In deze zaak heeft de Hoge Raad op 11 januari 2019 uitspraak gedaan in een cassatieprocedure over de herinvesteringsreserve in de vennootschapsbelasting. De zaak betreft de Staatssecretaris van Financiën en de vennootschap [X] B.V., die in cassatie ging tegen een uitspraak van het Gerechtshof Den Haag. De kwestie draait om de vraag of de vennootschap een herinvesteringsreserve kan vormen voor de boekwinst die is behaald bij de verkoop van een pand, dat zij had verhuurd aan een maatschap waarin haar dochtervennootschap participeert. De vennootschap had een pand verkocht en de opbrengst daarvan wilde zij aanwenden voor funderingsherstel van een ander pand dat zij verhuurde.
De Hoge Raad oordeelde dat het Gerechtshof terecht had geoordeeld dat de vennootschap een herinvesteringsreserve kon vormen. Het Hof had vastgesteld dat het kantoorpand, na het funderingsherstel, voor driekwart dezelfde economische functie vervult als het oude pand. Dit oordeel was gebaseerd op de omstandigheden aan het einde van het jaar 2012, waarin de vennootschap een concreet voornemen had om de boekwinst aan te wenden voor het herstel van de fundering. De Hoge Raad bevestigde dat de kosten van het funderingsherstel als een herinvestering kunnen worden aangemerkt, en dat de vennootschap recht had op de vorming van een herinvesteringsreserve.

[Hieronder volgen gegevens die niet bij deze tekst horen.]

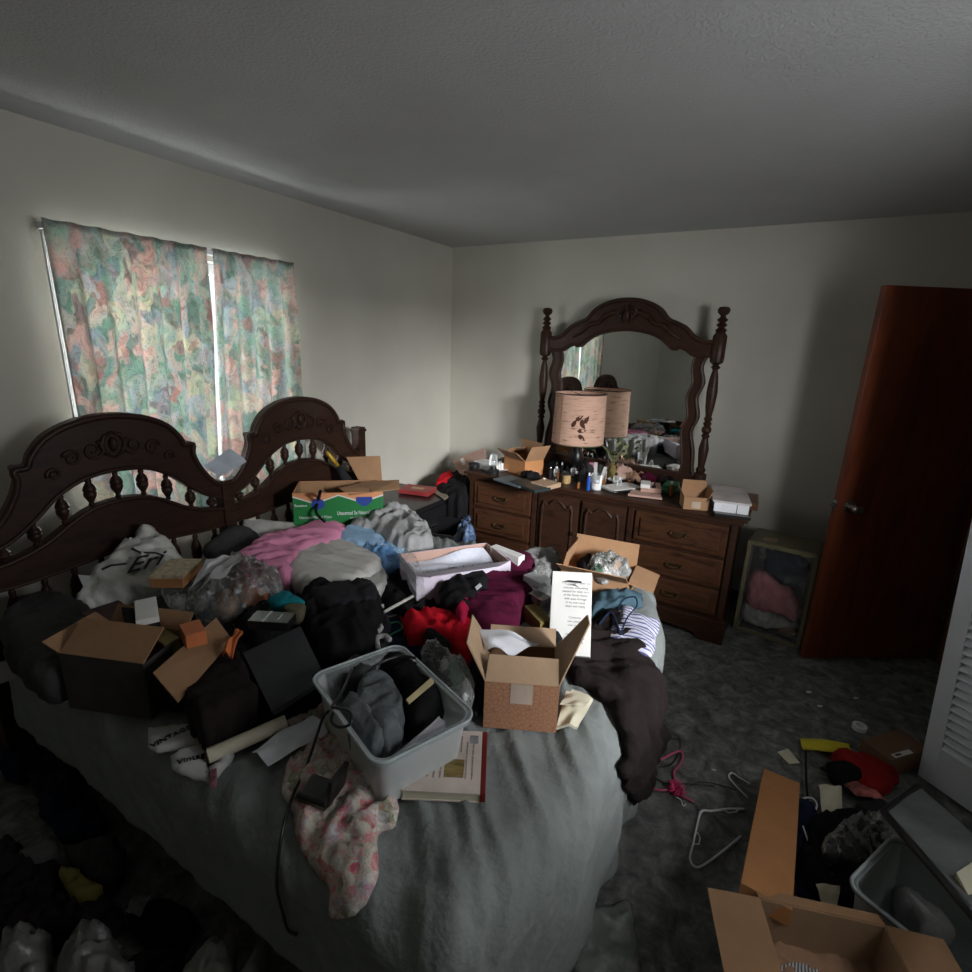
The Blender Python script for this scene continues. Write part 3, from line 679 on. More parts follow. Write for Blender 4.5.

De Hoge Raad verklaarde beide beroepen in cassatie ongegrond, en oordeelde dat de proceskosten niet voor vergoeding in aanmerking komen. Dit arrest is van belang voor de toepassing van de herinvesteringsreserve in de vennootschapsbelasting, en verduidelijkt de voorwaarden waaronder een herinvesteringsreserve kan worden gevormd.